The Missouri River Starts in Montana, But It's Going to End Up Everywhere
For weeks now, my sister has been emailing me news links and photos of the Missouri River escaping its banks upstream of my hometown in Iowa. Everyone back home just keeps saying it: The flood is coming. The flood is coming.
The road to home is starting to close. Parts of I-29 between Kansas City and Omaha will be shut down if necessary. The levees in Hamburg, Iowa were breached yesterday. Amtrack stopped the trains through Iowa yesterday.
It's not rain. It's earlier rain, and release rates from upstream dams. I asked Pa what it all meant, what caused it, and he started talking about the Army Corps of Engineers and planned releases from dams and cubic feet per second of water twice to three times the normal amount due to early rain and significantly higher snowmelt in Montana. None of it made much sense to me.
Here's how the Corps of Engineers explained cubic feet:
A cubic foot of water can be compared to the size of a basketball, Jacobson said. On Wednesday, the Missouri River was 21.8 feet at Boonville, half a foot above flood stage, and was flowing at 166,000 cubic feet per second. Imagine watching 166,000 basketballs fly by every second, as Jacobson explains it. The Corps' forecast doubles that by the middle of the month.
Farmers are going to lose entire crops. Insurance won't cover the entire loss, not by a long shot. Hamburg pretty much needs to move its entire town. Businesses shut down, houses under water.
Sometimes I wonder if it's better to get hit out of the clear blue sky, like with a tornado, or whether it's better to have weeks and months to plan, like this flood.
I'm glad my family was able to move some stored crops out of the way so perhaps those won't be lost. I'm glad people are able to evacuate. But there's also the psychological impact of knowing the water is coming and there's really nothing you can do about it. The cubic feet per second are just too great.

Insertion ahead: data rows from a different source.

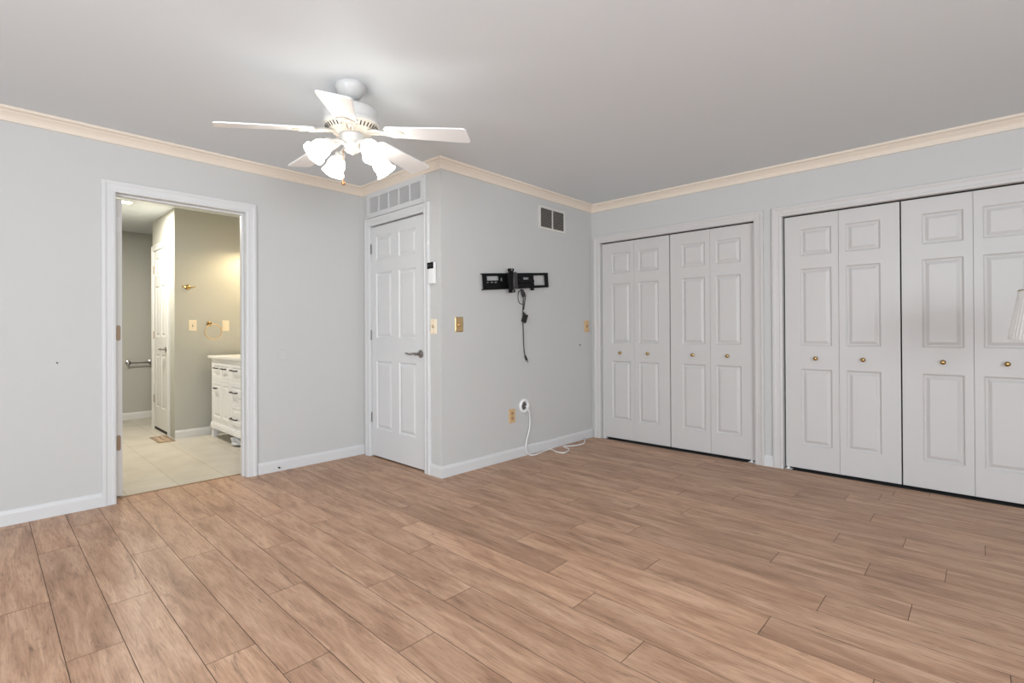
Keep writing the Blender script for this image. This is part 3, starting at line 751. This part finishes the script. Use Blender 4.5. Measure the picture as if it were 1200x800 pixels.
t = MB(); t_ = thing('plastic_bag', (1.742, 5.37, 0), 'crumpled grey white plastic bag on the tile under the vanity', 'bag')
random.seed(5)
r = bmesh.ops.create_icosphere(t.bm, subdivisions=2, radius=1)
for vv in r['verts']:
    k = 1+.35*math.sin(vv.co.x*7+vv.co.y*5)*math.cos(vv.co.z*6)+random.uniform(-.38, .34)
    vv.co = Vector((1.742+vv.co.x*k*.045, 5.37+vv.co.y*k*.085, max(.001, .046+vv.co.z*k*.045)))
t.build('bag_body', M_PLAS, t_)

# towel ring
t = thing('towel_ring', (1.735, YB1, 1.22), 'brass towel ring on the beige bathroom wall between two switch plates', 'towel ring')
MB().lathe((1.728, YB1, 1.218), (0, -1, 0), [(0, 0), (.026, 0), (.026, .005), (.018, .012), (.011, .016), (.011, .04), (.015, .046), (.013, .056), (0, .058)], 24).build('post', M_KNOB, t, 40)
P = [(1.757+.082*math.sin(2*PI*k/40), YB1-.05-.006*math.cos(2*PI*k/40), 1.130+.082*math.cos(2*PI*k/40)) for k in range(41)]
MB().tube(P, .0048, sub=1).build('ring', M_BRASS, t, 60)
# robe hook
t = thing('robe_hook', (1.53, YB1, 1.612), 'brass double robe hook high on the beige bathroom wall', 'hook')
MB().lathe((1.525, YB1, 1.610), (0, -1, 0), [(0, 0), (.028, 0), (.028, .005), (.020, .012), (.010, .016), (.010, .03), (0, .034)], 24).build('rosette', M_KNOB, t, 40)
for s in (-1, 1): MB().tube([(1.525, YB1-.026, 1.610), (1.525+.028*s, YB1-.036, 1.606), (1.525+.052*s, YB1-.044, 1.612), (1.525+.058*s, YB1-.046, 1.624)], .007, sub=5).build('prong', M_KNOB, t, 50)
fB = lambda a, b_, d: (a, YB1-d, b_)
t, cx, cz = wall_plate('rocker_switch', 'ivory switch plate left of the towel ring', 'light switch', 'ivory plates by the towel ring', fB, 1.531, 1.607, 1.137, 1.257, M_IVORY)
toggle(t, fB, cx, cz, M_IVORY)
t, cx, cz = wall_plate('bathroom_outlet', 'ivory outlet plate right of the towel ring', 'outlet', 'ivory plates by the towel ring', fB, 1.858, 1.928, 1.136, 1.256, M_IVORY)
MB().box(cx-.017, cx+.017, YB1-.0085, YB1-.005, cz-.034, cz+.034, .001).build('socket', M_IVORY, t)
# towel bar on the far wall
t = thing('towel_bar', (1.43, YB3, .735), 'satin nickel towel bar on the grey wall at the bathroom far end', 'towel bar')
MB().cyl((1.30, YB3-.06, .735), (1.56, YB3-.06, .735), .009).build('bar', M_NICKEL, t, 40)
for x in (1.31, 1.55): MB().lathe((x, YB3, .735), (0, -1, 0), [(0, 0), (.030, 0), (.030, .006), (.014, .014), (.013, .05), (.018, .055), (.018, .07), (0, .074)], 20).build('post', M_NICKEL, t, 40)
# floor register
t = thing('floor_register', (1.31, 6.30, 0), 'brown metal floor register in the bathroom tile by the linen door', 'floor register')
MB().plate((1.236, 1.384, 6.10, 6.50), [(1.262, 1.302, 6.13, 6.47), (1.318, 1.358, 6.13, 6.47)], lambda a, b_, d: (a, b_, .001+d), .004).build('frame', M_REG, t)
MB().box(1.25, 1.37, 6.115, 6.485, .0002, .0009).build('duct', M_SLOT, t)
b = MB()
for k in range(18):
    y = 6.14+k*.0188
    for x in (1.282, 1.338): b.obox((x, y, .003), (1, 0, 0), (0, .7, .7), (0, -.7, .7), .02, .0045, .0008)
b.build('louver_bank', M_REG, t)
# recessed ceiling light
t = thing('recessed_light', (.99, 6.263, H), 'small round lit recessed light in the bathroom ceiling', 'ceiling light')
MB().lathe((.99, 6.263, H), (0, 0, -1), [(.062, 0), (.085, 0), (.084, .006), (.064, .008), (.062, 0)], 32).build('trim_ring', M_WHITEP, t, 40)
MB().lathe((.99, 6.263, H), (0, 0, -1), [(0, 0), (.0625, 0), (.0625, .003), (0, .003)], 32).build('lens', M_DOWN, t)
# vanity wall light: opaque downward shades
t = thing('vanity_light', (2.27, 5.62, 2.1), 'wall light with two downward shades above the vanity', 'wall light')
MB().box(2.25, 2.269, 5.25, 6.0, 2.07, 2.15, .004).build('back_plate', M_NICKEL, t)
for y in (5.35, 6.0-.06):
    MB().lathe((2.15, y, 2.14), (0, 0, -1), [(0, 0), (.03, 0), (.05, .03), (.062, .09), (.060, .09), (.048, .032), (.028, .004), (0, .004)], 28).tube([(2.25, y, 2.12), (2.18, y, 2.15), (2.15, y, 2.14)], .008).build('shade', M_NICKEL, t, 40)
    d = bpy.data.lights.new('vanity_bulb', 'POINT'); d.energy = 14; d.color = (1, .80, .50); d.shadow_soft_size = .02
    o = bpy.data.objects.new('vanity_bulb', d); COL.objects.link(o); o.location = Vector((2.15, y, 2.068))-t.location; o.parent = t
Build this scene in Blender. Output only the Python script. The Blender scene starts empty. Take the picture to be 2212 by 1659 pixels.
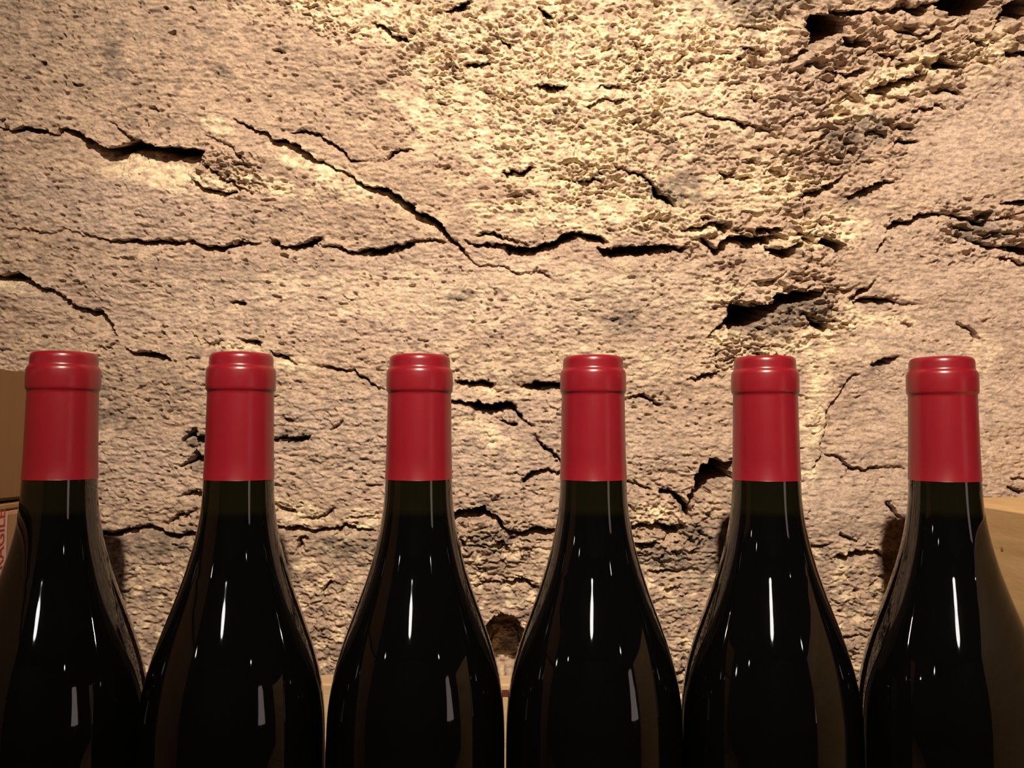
import bpy, bmesh, math, random
import numpy as np
from mathutils import Matrix, Vector

# ------------------------------------------------------------------ camera, world, light, exposure
scene = bpy.context.scene
C = scene.collection
IW, IH, FPX = 2212.0, 1659.0, 1790.0
CAM_Z = 1.25
PITCH = math.radians(3.25)
ROLL = math.radians(0.20)
CAM_R = Matrix.Rotation(math.pi / 2 + PITCH, 3, 'X') @ Matrix.Rotation(ROLL, 3, 'Z')
cam_data = bpy.data.cameras.new('camera')
cam_data.sensor_fit = 'HORIZONTAL'
cam_data.sensor_width = 36.0
cam_data.lens = 36.0 * FPX / IW
cam_data.clip_start = 0.01
cam = bpy.data.objects.new('camera', cam_data)
cam.matrix_world = Matrix.Translation((0, 0, CAM_Z)) @ CAM_R.to_4x4()
C.objects.link(cam)
scene.camera = cam

world = bpy.data.worlds.new('cellar_air')
scene.world = world
world.use_nodes = True
world.node_tree.nodes['Background'].inputs[0].default_value = (1.0, 0.85, 0.7, 1)
world.node_tree.nodes['Background'].inputs[1].default_value = 0.004

vs = scene.view_settings
vs.view_transform = 'Standard'
vs.look = 'None'
vs.gamma = 1.0
vs.use_curve_mapping = False
vs.exposure = 0.0
scene.cycles.adaptive_threshold = 0.03
scene.cycles.max_bounces = 5
scene.cycles.diffuse_bounces = 3
scene.cycles.glossy_bounces = 4
scene.cycles.transmission_bounces = 0
scene.cycles.caustics_reflective = False
scene.cycles.caustics_refractive = False

WALL_Y = 0.505          # face of the rubble wall
SPOT_POS = Vector((0.005, -0.20, CAM_Z + 0.545))
SPOT_WATT = 54.0
SPOT_COL = (1.0, 0.815, 0.635)


def ray(x, y):
    return CAM_R @ Vector(((x - IW / 2) / FPX, -(y - IH / 2) / FPX, -1.0))


def at(x, y, Y):
    """the point of the vertical plane at depth Y that is seen at x, y"""
    d = ray(x, y)
    return Vector((0, 0, CAM_Z)) + d * (Y / d.y)


# ------------------------------------------------------------------ helpers
def obj(name, me, mat=None, parent=None, smooth=False):
    o = bpy.data.objects.new(name, me)
    C.objects.link(o)
    if mat is not None and len(me.materials) == 0:
        me.materials.append(mat)
    if parent is not None:
        o.parent = parent
    if smooth:
        me.polygons.foreach_set('use_smooth', np.ones(len(me.polygons), dtype=bool))
    return o


def tag(o, label=None, cat=None, group=None, kind=None):
    if label: o['label'] = label
    if cat: o['category'] = cat
    if group: o['group'] = group
    if kind: o['kind'] = kind
    return o


def empty(name, loc, rz=0.0):
    o = bpy.data.objects.new(name, None)
    o.empty_display_size = 0.02
    o.location = loc
    o.rotation_euler = (0, 0, rz)
    C.objects.link(o)
    return o


def box_mesh(name, lo, hi, bevel=0.0, seg=2):
    bm = bmesh.new()
    bmesh.ops.create_cube(bm, size=1.0)
    for v in bm.verts:
        v.co = Vector([(lo[i] + hi[i]) / 2 + v.co[i] * (hi[i] - lo[i]) for i in range(3)])
    if bevel > 0:
        bmesh.ops.bevel(bm, geom=bm.edges[:], offset=bevel, segments=seg, affect='EDGES', profile=0.5)
    me = bpy.data.meshes.new(name)
    bm.to_mesh(me); bm.free()
    return me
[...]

Here in Kansas City, Parkville is the community most affected by the river. They're planning to hold back the river with tarp and sandbags. We've always groused Kansas City doesn't make enough of its riverfront, but maybe in this case that's a good thing.
Warning, no warning: Loss is loss. Maybe knowing in advance doesn't mean a thing if you're going to lose it all, anyway.
I asked Pa if there was going to be a blame game, and he said there always is with these sorts of things, but I think this one may be just too many cubic feet of water per second. Too much rain. Too much snowmelt.
The weather is changing, and the days in which we benefited from living by the river may have floated away with yesterday's barges and canoes.